Find the right php.ini, and set the parameter value: Output_buffering Off

Opcode Caching

Nowadays, it's a standard setup to have an opcode caching mechanism integrated in PHP. Opcache comes bundled by default since php5.4, but make sure it's enabled. Otherwise, you can use XCache or APC extension. This is critical, as Pydio framework has a lot of files that are heavy to load on each request. Opcode caching avoids this operation.

Command-line PHP

As described above regarding output_buffering and php execution after the http connection is closed, Pydio can push the "background-tasking" a step further by sending long-running operation directly on the server command-line. In that case, it's fully non-blocking and allows the user to carry on navigation. This is for example used for compressing/decompression operations, indexation, etc.

This feature requires PHP to be available via the command line, and you must activate the Command Line option in the Pydio Main Options via the admin panel.

[Note] If you are using the Enterprise Distribution, make sure IonCube extension is correctly installed for the command line as well.
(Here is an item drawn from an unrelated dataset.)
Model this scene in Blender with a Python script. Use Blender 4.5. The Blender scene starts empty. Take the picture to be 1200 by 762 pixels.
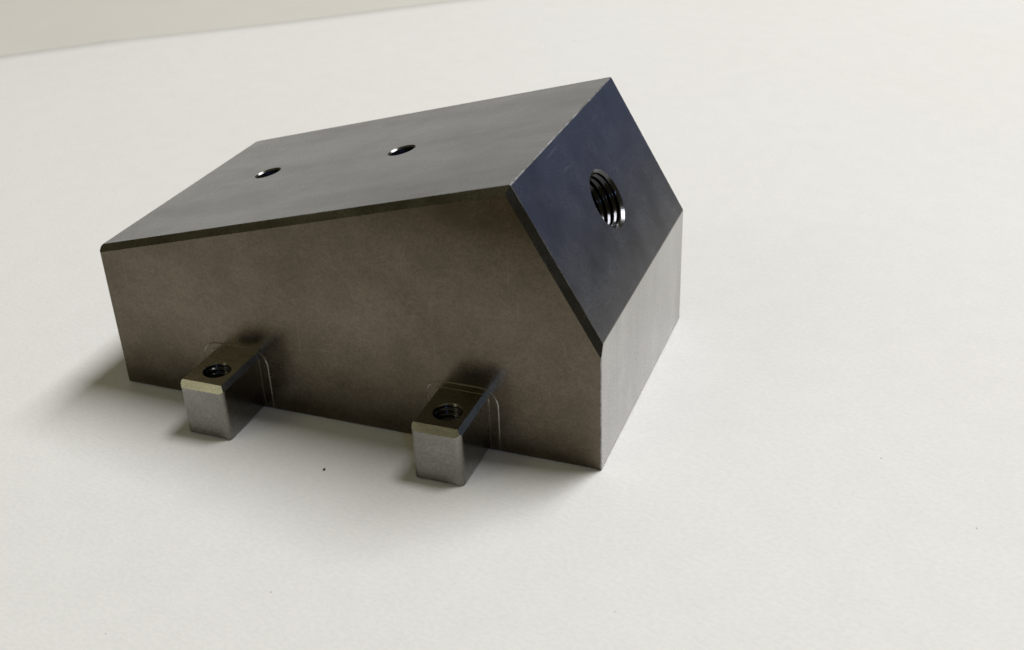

4. In-memory caching: Pydio on steroids

Pydio 6.2.X

Since v6.2.X, we introduced an in-memory caching system that allows Pydio to put some data in memory across http requests (see also https://pydio.com/en/blog/how-we-improved-pydio-performances-using-blackfireio). The current implementation is relying on APC/APCu. Depending on your system, you should be able to activate this PHP Extension. For systems that don't support APC anymore, APCu should be available for emulating the legacy Key/Value Caching system that APC was providing.

Once it is installed, just edit the conf/boostrap_context.php (or /etc/pydio/bootstrap_context.php) file and set the AJXP_KVCACHE_IGNORE flag to false instead of true. The additional parameter AJXP_KVCACHE_PREFIX can be used to separate multiple pydio instances running on the same server: make sure to have each pydio using a specific prefix!


define("AJXP_KVCACHE_IGNORE", false);
define("AJXP_KVCACHE_PREFIX", "my-pydio-instance"); 

Pydio 6.4 and later

In Pydio 6.4, we worked on implementing a more generic interface that will be able to support other Key-Value Stores, like Memcache, Memcached, Redis, etc.

It is now as simple as going to your admin dashboard and activating this feature. For the community edition, see Core Options > Cache Driver. For Enterprise Distribution, see Cache Server in the left-hand menu. Here you can pick the key-value store you want to use. It can still be APC, but we also support Memcache, MemcacheD and Redis. These are third party servers that must be run separately from Pydio.